### Exercise
Set down exactly the lines of the listing below, please, beginning with the first and ending with the line that holds "SC.camera = cam".

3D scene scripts
○ ○ ○

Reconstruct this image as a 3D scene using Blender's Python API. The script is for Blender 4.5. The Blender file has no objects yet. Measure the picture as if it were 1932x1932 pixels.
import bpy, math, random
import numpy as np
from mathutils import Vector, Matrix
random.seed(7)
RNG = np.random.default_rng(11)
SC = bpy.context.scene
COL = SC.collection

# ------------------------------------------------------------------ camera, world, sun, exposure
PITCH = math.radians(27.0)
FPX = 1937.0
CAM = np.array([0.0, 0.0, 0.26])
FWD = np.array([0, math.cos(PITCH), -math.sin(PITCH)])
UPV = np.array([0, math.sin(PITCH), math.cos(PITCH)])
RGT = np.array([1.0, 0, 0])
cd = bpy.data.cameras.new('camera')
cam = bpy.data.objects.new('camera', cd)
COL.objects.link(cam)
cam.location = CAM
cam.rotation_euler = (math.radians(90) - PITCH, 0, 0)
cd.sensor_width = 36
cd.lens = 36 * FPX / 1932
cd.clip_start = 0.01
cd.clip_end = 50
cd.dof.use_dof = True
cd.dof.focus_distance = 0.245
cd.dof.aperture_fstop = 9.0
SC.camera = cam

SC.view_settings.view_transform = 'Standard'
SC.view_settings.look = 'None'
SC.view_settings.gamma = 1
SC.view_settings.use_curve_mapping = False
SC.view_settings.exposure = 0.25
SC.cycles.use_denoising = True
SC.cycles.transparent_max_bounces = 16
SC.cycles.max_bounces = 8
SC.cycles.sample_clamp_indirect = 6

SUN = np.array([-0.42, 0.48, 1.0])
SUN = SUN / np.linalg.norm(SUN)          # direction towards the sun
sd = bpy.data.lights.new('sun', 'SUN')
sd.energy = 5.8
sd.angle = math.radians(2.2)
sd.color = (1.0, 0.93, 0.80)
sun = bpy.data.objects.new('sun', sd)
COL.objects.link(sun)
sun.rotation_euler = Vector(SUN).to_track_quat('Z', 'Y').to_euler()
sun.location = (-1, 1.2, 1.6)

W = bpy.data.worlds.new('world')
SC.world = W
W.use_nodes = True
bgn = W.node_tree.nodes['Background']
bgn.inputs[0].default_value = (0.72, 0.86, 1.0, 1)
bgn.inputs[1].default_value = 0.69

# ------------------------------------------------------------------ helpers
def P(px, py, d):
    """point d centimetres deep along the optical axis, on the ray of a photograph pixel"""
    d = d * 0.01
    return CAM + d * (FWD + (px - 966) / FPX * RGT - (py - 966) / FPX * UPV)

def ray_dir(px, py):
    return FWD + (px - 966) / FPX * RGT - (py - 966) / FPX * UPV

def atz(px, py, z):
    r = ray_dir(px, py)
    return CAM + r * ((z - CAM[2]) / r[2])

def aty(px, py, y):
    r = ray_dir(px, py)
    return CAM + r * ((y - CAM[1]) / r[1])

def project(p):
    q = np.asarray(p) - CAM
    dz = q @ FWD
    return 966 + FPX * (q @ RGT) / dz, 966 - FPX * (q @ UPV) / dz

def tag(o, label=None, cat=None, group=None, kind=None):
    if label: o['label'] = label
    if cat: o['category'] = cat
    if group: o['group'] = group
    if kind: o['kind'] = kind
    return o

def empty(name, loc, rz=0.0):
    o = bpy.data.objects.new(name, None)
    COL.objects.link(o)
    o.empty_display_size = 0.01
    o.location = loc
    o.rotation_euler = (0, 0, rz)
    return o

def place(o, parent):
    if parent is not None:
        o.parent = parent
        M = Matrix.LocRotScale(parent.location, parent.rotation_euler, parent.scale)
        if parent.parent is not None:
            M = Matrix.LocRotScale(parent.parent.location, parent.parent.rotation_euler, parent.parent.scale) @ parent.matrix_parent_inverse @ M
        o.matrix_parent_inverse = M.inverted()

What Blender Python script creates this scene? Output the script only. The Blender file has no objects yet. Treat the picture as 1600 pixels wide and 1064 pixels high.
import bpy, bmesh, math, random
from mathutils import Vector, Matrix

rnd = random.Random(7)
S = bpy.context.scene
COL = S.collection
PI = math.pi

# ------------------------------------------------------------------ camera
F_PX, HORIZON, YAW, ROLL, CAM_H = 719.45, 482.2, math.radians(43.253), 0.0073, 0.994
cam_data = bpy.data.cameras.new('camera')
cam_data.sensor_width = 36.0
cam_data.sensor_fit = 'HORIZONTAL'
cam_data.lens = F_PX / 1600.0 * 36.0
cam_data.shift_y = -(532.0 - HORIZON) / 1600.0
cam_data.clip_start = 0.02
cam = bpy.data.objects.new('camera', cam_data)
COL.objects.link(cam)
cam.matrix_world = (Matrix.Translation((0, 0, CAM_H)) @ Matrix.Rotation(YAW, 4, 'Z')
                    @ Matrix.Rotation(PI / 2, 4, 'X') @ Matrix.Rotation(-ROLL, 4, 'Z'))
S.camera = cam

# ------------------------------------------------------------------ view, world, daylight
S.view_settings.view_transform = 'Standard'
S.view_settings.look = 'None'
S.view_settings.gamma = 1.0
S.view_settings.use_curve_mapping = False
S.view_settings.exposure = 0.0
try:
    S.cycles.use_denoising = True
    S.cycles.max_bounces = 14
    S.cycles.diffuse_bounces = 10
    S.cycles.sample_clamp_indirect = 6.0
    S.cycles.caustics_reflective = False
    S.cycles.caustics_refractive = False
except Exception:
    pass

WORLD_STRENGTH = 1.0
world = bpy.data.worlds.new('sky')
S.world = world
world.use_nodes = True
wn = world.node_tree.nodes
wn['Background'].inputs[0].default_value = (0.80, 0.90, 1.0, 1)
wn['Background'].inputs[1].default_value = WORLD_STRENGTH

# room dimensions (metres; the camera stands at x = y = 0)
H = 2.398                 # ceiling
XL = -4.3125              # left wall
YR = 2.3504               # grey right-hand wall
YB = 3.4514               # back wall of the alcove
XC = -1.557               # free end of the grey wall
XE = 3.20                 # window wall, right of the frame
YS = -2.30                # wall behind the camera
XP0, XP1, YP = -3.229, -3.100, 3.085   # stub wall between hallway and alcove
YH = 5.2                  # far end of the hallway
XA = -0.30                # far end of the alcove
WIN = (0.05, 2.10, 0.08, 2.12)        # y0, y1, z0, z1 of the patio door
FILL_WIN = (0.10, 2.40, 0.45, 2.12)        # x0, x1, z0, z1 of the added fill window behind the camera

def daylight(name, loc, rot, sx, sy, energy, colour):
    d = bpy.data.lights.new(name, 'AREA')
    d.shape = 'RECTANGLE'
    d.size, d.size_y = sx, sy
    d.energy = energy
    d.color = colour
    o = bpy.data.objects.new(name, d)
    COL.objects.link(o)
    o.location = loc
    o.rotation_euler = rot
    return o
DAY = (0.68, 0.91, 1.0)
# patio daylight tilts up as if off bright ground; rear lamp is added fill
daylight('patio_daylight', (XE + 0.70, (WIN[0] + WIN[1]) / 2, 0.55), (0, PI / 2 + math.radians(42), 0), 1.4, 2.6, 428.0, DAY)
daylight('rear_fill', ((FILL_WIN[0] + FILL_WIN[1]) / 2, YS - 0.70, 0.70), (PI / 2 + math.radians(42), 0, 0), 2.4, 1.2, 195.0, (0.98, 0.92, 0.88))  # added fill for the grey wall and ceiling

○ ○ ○

### Solution below
Reconstruct this image as a 3D scene using Blender's Python API. The script is for Blender 4.5. The Blender file has no objects yet. Measure the picture as if it were 1932x1932 pixels.
import bpy, math, random
import numpy as np
from mathutils import Vector, Matrix
random.seed(7)
RNG = np.random.default_rng(11)
SC = bpy.context.scene
COL = SC.collection

# ------------------------------------------------------------------ camera, world, sun, exposure
PITCH = math.radians(27.0)
FPX = 1937.0
CAM = np.array([0.0, 0.0, 0.26])
FWD = np.array([0, math.cos(PITCH), -math.sin(PITCH)])
UPV = np.array([0, math.sin(PITCH), math.cos(PITCH)])
RGT = np.array([1.0, 0, 0])
cd = bpy.data.cameras.new('camera')
cam = bpy.data.objects.new('camera', cd)
COL.objects.link(cam)
cam.location = CAM
cam.rotation_euler = (math.radians(90) - PITCH, 0, 0)
cd.sensor_width = 36
cd.lens = 36 * FPX / 1932
cd.clip_start = 0.01
cd.clip_end = 50
cd.dof.use_dof = True
cd.dof.focus_distance = 0.245
cd.dof.aperture_fstop = 9.0
SC.camera = cam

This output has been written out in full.